Set the listing down again in full, word for word, with the pictures left out.

**Recorded data:**
BEGIN

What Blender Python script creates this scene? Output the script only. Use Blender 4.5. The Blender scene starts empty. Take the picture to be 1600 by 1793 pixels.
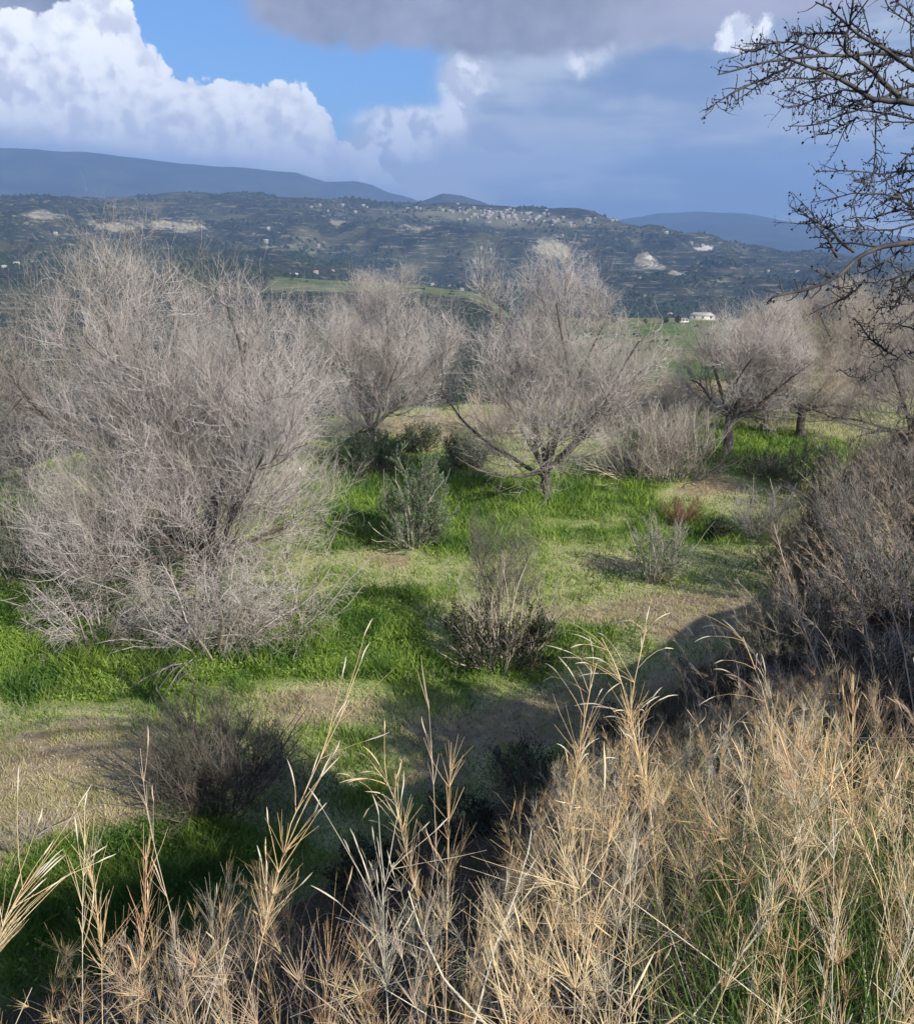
import bpy, math
import numpy as np
R = math.radians
scene = bpy.context.scene
C = scene.collection
# ---------------------------------------------------------------- camera
PITCH, FPX, CX, CY = 17.0, 1617.0, 800.0, 896.5
CAMZ = 6.0
cam_d = bpy.data.cameras.new('camera'); cam = bpy.data.objects.new('camera', cam_d); C.objects.link(cam)
cam.location = (0, 0, CAMZ); cam.rotation_euler = (R(90 - PITCH), 0, 0)
cam_d.sensor_fit = 'VERTICAL'; cam_d.sensor_height = 24; cam_d.lens = 12 * FPX / CY
cam_d.clip_start = 0.05; cam_d.clip_end = 40000
scene.camera = cam
# ---------------------------------------------------------------- light
SUN_EL, SUN_AZ = 32.0, 136.0          # azimuth clockwise from the view direction (+Y)
sd = (math.sin(R(SUN_AZ)) * math.cos(R(SUN_EL)), math.cos(R(SUN_AZ)) * math.cos(R(SUN_EL)), math.sin(R(SUN_EL)))
sun_l = bpy.data.lights.new('sun', 'SUN'); sun_l.energy = 5.0; sun_l.angle = R(0.5); sun_l.color = (1.0, .93, .80)
sun = bpy.data.objects.new('sun', sun_l); C.objects.link(sun)
from mathutils import Vector
sun.rotation_euler = Vector(sd).to_track_quat('Z', 'Y').to_euler()
scene.view_settings.view_transform = 'Standard'; scene.view_settings.look = 'None'
scene.view_settings.exposure = 0.58; scene.view_settings.gamma = 1.0
scene.render.engine = 'CYCLES'
cy = scene.cycles
cy.max_bounces = 4; cy.diffuse_bounces = 2; cy.glossy_bounces = 1; cy.transmission_bounces = 1
cy.volume_bounces = 0; cy.transparent_max_bounces = 8; cy.use_denoising = True
cy.sample_clamp_indirect = 4; cy.caustics_reflective = False; cy.caustics_refractive = False
# ---------------------------------------------------------------- node helpers
class S:
    """a float socket with arithmetic"""
    def __init__(s, nt, sock): s.nt = nt; s.o = sock
    def m(s, op, *a, clamp=False):
        n = s.nt.nodes.new('ShaderNodeMath'); n.operation = op; n.use_clamp = clamp
        for i, v in enumerate((s,) + a):
            if isinstance(v, S): s.nt.links.new(v.o, n.inputs[i])
            else: n.inputs[i].default_value = v
        return S(s.nt, n.outputs[0])
    def __add__(s, b): return s.m('ADD', b)
    __radd__ = __add__
    def __sub__(s, b): return s.m('SUBTRACT', b)
    def __rsub__(s, b): return (s * -1) + b
    def __mul__(s, b): return s.m('MULTIPLY', b)
    __rmul__ = __mul__
    def exp(s): return S.const(s.nt, math.e).m('POWER', s)
    @staticmethod
    def const(nt, v):
        n = nt.nodes.new('ShaderNodeValue'); n.outputs[0].default_value = v; return S(nt, n.outputs[0])
    def step(s, a, b, lo=0.0, hi=1.0):
        n = s.nt.nodes.new('ShaderNodeMapRange'); n.interpolation_type = 'SMOOTHSTEP'
        s.nt.links.new(s.o, n.inputs[0])
        for i, v in zip((1, 2, 3, 4), (a, b, lo, hi)): n.inputs[i].default_value = v
        return S(s.nt, n.outputs[0])
def noise(nt, vec, scale, detail=4, rough=.55, dist=0.0, color=False):
    n = nt.nodes.new('ShaderNodeTexNoise'); n.inputs['Scale'].default_value = scale
    n.inputs['Detail'].default_value = detail; n.inputs['Roughness'].default_value = rough
    n.inputs['Distortion'].default_value = dist
    if vec is not None: nt.links.new(vec, n.inputs['Vector'])
    return n.outputs['Color'] if color else S(nt, n.outputs['Fac'])
def mixc(nt, f, a, b):
    n = nt.nodes.new('ShaderNodeMix'); n.data_type = 'RGBA'
    if isinstance(f, S): nt.links.new(f.o, n.inputs[0])
    else: n.inputs[0].default_value = f
    for i, v in ((6, a), (7, b)):
        if isinstance(v, (tuple, list)): n.inputs[i].default_value = tuple(v[:3]) + (1,)
        else: nt.links.new(v, n.inputs[i])
    return n.outputs[2]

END

**Full output:**
What Blender Python script creates this scene? Output the script only. Use Blender 4.5. The Blender scene starts empty. Take the picture to be 1600 by 1793 pixels.
import bpy, math
import numpy as np
R = math.radians
scene = bpy.context.scene
C = scene.collection
# ---------------------------------------------------------------- camera
PITCH, FPX, CX, CY = 17.0, 1617.0, 800.0, 896.5
CAMZ = 6.0
cam_d = bpy.data.cameras.new('camera'); cam = bpy.data.objects.new('camera', cam_d); C.objects.link(cam)
cam.location = (0, 0, CAMZ); cam.rotation_euler = (R(90 - PITCH), 0, 0)
cam_d.sensor_fit = 'VERTICAL'; cam_d.sensor_height = 24; cam_d.lens = 12 * FPX / CY
cam_d.clip_start = 0.05; cam_d.clip_end = 40000
scene.camera = cam
# ---------------------------------------------------------------- light
SUN_EL, SUN_AZ = 32.0, 136.0          # azimuth clockwise from the view direction (+Y)
sd = (math.sin(R(SUN_AZ)) * math.cos(R(SUN_EL)), math.cos(R(SUN_AZ)) * math.cos(R(SUN_EL)), math.sin(R(SUN_EL)))
sun_l = bpy.data.lights.new('sun', 'SUN'); sun_l.energy = 5.0; sun_l.angle = R(0.5); sun_l.color = (1.0, .93, .80)
sun = bpy.data.objects.new('sun', sun_l); C.objects.link(sun)
from mathutils import Vector
sun.rotation_euler = Vector(sd).to_track_quat('Z', 'Y').to_euler()
scene.view_settings.view_transform = 'Standard'; scene.view_settings.look = 'None'
scene.view_settings.exposure = 0.58; scene.view_settings.gamma = 1.0
scene.render.engine = 'CYCLES'
cy = scene.cycles
cy.max_bounces = 4; cy.diffuse_bounces = 2; cy.glossy_bounces = 1; cy.transmission_bounces = 1
cy.volume_bounces = 0; cy.transparent_max_bounces = 8; cy.use_denoising = True
cy.sample_clamp_indirect = 4; cy.caustics_reflective = False; cy.caustics_refractive = False
# ---------------------------------------------------------------- node helpers
class S:
    """a float socket with arithmetic"""
    def __init__(s, nt, sock): s.nt = nt; s.o = sock
    def m(s, op, *a, clamp=False):
        n = s.nt.nodes.new('ShaderNodeMath'); n.operation = op; n.use_clamp = clamp
        for i, v in enumerate((s,) + a):
            if isinstance(v, S): s.nt.links.new(v.o, n.inputs[i])
            else: n.inputs[i].default_value = v
        return S(s.nt, n.outputs[0])
    def __add__(s, b): return s.m('ADD', b)
    __radd__ = __add__
    def __sub__(s, b): return s.m('SUBTRACT', b)
    def __rsub__(s, b): return (s * -1) + b
    def __mul__(s, b): return s.m('MULTIPLY', b)
    __rmul__ = __mul__
    def exp(s): return S.const(s.nt, math.e).m('POWER', s)
    @staticmethod
    def const(nt, v):
        n = nt.nodes.new('ShaderNodeValue'); n.outputs[0].default_value = v; return S(nt, n.outputs[0])
    def step(s, a, b, lo=0.0, hi=1.0):
        n = s.nt.nodes.new('ShaderNodeMapRange'); n.interpolation_type = 'SMOOTHSTEP'
        s.nt.links.new(s.o, n.inputs[0])
        for i, v in zip((1, 2, 3, 4), (a, b, lo, hi)): n.inputs[i].default_value = v
        return S(s.nt, n.outputs[0])
def noise(nt, vec, scale, detail=4, rough=.55, dist=0.0, color=False):
    n = nt.nodes.new('ShaderNodeTexNoise'); n.inputs['Scale'].default_value = scale
    n.inputs['Detail'].default_value = detail; n.inputs['Roughness'].default_value = rough
    n.inputs['Distortion'].default_value = dist
    if vec is not None: nt.links.new(vec, n.inputs['Vector'])
    return n.outputs['Color'] if color else S(nt, n.outputs['Fac'])
def mixc(nt, f, a, b):
    n = nt.nodes.new('ShaderNodeMix'); n.data_type = 'RGBA'
    if isinstance(f, S): nt.links.new(f.o, n.inputs[0])
    else: n.inputs[0].default_value = f
    for i, v in ((6, a), (7, b)):
        if isinstance(v, (tuple, list)): n.inputs[i].default_value = tuple(v[:3]) + (1,)
        else: nt.links.new(v, n.inputs[i])
    return n.outputs[2]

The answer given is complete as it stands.